In T. S. Eliot’s poem “The Love Song of J. Alfred Prufrock,” the title character is faced with an internal dilemma concerning his place in the world. He is caught up in the world of social norms and expectations, and though he recognizes his imprisonment, he is unable to summon the courage to break free and make choices for himself that might contradict this lifestyle.

His conflict is epitomized in his desperate question, “Do I dare / Disturb the universe?”

The power and poignancy of this question come from its recognition of this dilemma in most human beings. At some point in our lives, we are all forced to confront choices that frighten us, mostly because we do not know what the effect of our actions will be.

Disturbing the universe is a terrifying concept because we are never sure if we will regret our choices or know what bad things might come from them.

Like Prufrock, we should be able to examine ourselves in light of who we want to be and who we are now. It is easy to fantasize about the lives we want and picture ourselves as great, successful people who have pursued and secured our dreams, but in order for that to happen, we must take action.

This involves not letting the opinions of those who barely know us, prevent us from pursuing our aspirations; the fear of what others think is far too restrictive in today’s society and may prevent you from becoming the best person you can be.

No two people will go about this the same way, so do not be afraid to stand apart from the crowd.

Our fear of an unknown future will never completely disappear, but a way to combat it is to examine our lives, build the habits we know we want to have, push past our fear and pursue the lives we want to live.

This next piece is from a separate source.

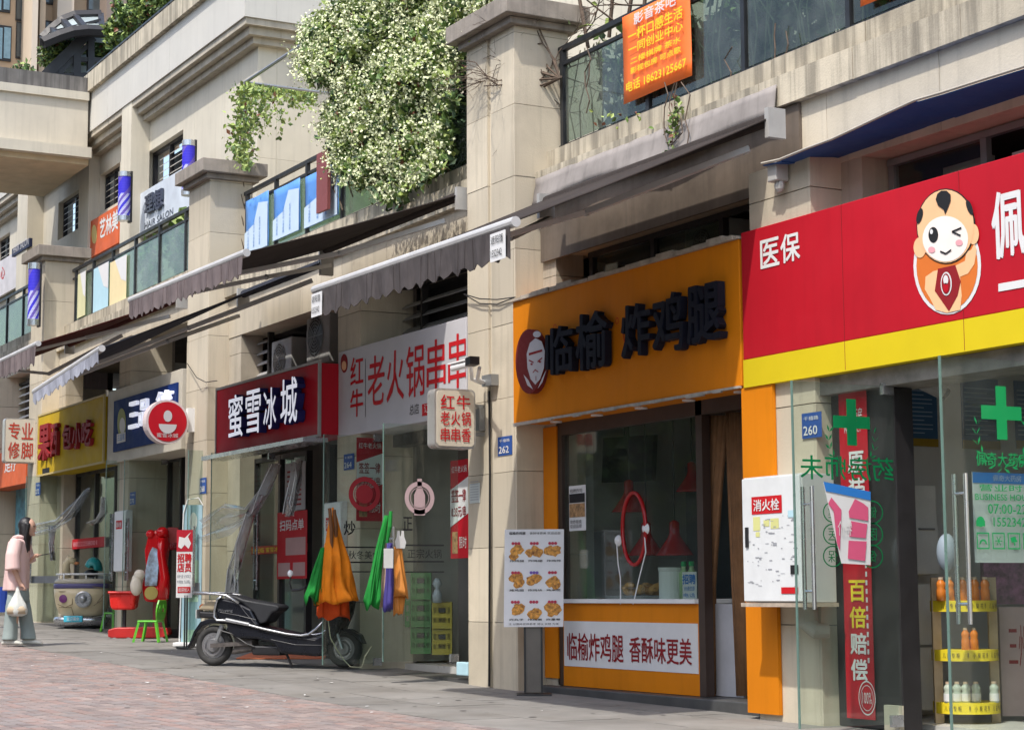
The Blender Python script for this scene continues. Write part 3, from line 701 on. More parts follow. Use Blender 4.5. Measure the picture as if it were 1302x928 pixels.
bd.prism([(p.x, p.z) for p in pp], (0, YS-.002, 0), X_, Z_, -Y_*.07); bd = bd.build('badge', FLAT('badge_brown', (.16, .022, .022)), t)
YB2 = YS-.072
def E2(m, fn): b = MB(); fn(b); b.build('badge_piece', m, bd)
E2(SWHT, lambda b: ppoly(b, [(670, 450), (674, 436), (681, 430), (689, 434), (693, 446), (692, 468), (687, 482), (681, 489), (675, 482), (671, 468)], YB2, .003))
E2(PDR, lambda b: (ppoly(b, [(673, 449), (690, 444), (690, 447), (673, 452)], YB2, .005), pline(b, [(673, 458), (679, 461)], .012, YB2, .005), pline(b, [(684, 460), (690, 455)], .012, YB2, .005), pline(b, [(678, 474), (681, 470), (685, 473)], .01, YB2, .005), pline(b, [(682, 478), (682, 484)], .01, YB2, .005), pell(b, 676.5, 463, 1.6, 1.2, YB2, .005), pell(b, 687, 460, 1.6, 1.2, YB2, .005)))
E2(SWHT, lambda b: (pell(b, 683, 425, 5, 4, YB2, .003), ppoly(b, [(666, 476), (671, 490), (678, 495), (672, 483)], YB2, .003), ppoly(b, [(695, 470), (690, 486), (684, 494), (690, 480)], YB2, .003)))
# under the orange sign: pilasters, counter, window
bld(-11.72, -11.33, 8.47, 8.502, 0, 2.44, 'orange_panel', SORG)
bld(-15.325, -15.08, 8.785, 8.799, .12, 2.43, 'orange_panel', SORG)
YC = 8.8
xa, xb = A(716, 762, YC).x, A(888, 762, YC).x
K = thing('serving_counter', 'orange serving counter with a white slogan panel under the shop window', 'counter', (xa, YC, 0))
MB().box(xa, xb, YC, YC+.2, .06, .80).build('counter_front', SORG, K)
zt, zb = A(720, 789, YC).z, A(720, 846, YC).z
MB().box(xa+.02, xb-.01, YC-.006, YC-.001, zb, zt).build('slogan_panel', PW, K)
ptext('临榆炸鸡腿', 722, 838, 793, 804, YC-.006, PDR, K, bold=.012); ptext('香酥味更美', 801, 841, 880, 809, YC-.006, PDR, K, bold=.012)
MB().box(xa, xb, YC-.04, YC+.6, .803, .84).build('countertop', WHITE, K, bevel=.004)
bld(-15.3, -11.75, 8.66, 9.0, -.1, .055, 'step', mat('dark_step_stone', (.06, .06, .06), .5, var=.3, dirt=.4), bevel=.01)
f = MB().box(xa-.1, xa, YC, YC+.08, .06, 2.46).box(xb, xb+.09, YC, YC+.08, .06, 2.46).box(xa, -11.74, YC, YC+.08, 2.34, 2.46).box(-11.8, -11.72, YC, YC+.08, .06, 2.34)
fw = f.build('shop_window', BROWNF, B); MB().box(xa+.002, xb-.002, YC+.03, YC+.038, .842, 2.338).build('pane', GLASS, fw)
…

Part of this will include examining if our dreams and goals are worth pursuing. Rationality and financial considerations must come into play in this examination.

We all do this on a semi-regular basis, but it is important to do so with thought of our futures as well.

Let us strive to do what Prufrock could not. Let us dare to disturb the simple lives we live now and seek out the lives we want.

Not all of us need to change our lifestyles, but we all have aspects of our lives that could use improvement. If fear is stopping you, I encourage you to put that fear into perspective and think about the good that could arise from achieving those goals.

If we are able to overcome this fear, two things will happen.

First, it will become easier and easier to combat our fears in the future; this strength will come in handy down the line, for we all have struggles ahead that will be worse than anything we have known yet. With this courage, we will be better able to succeed despite whatever pitfalls come our way.

Lastly, by overcoming this fear we will have a better chance of living our lives in the best way possible.

Dare to make difficult choices despite fear, and good will come from it. We will be happier people if we pursue our goals and prevent fear from deciding our paths for us.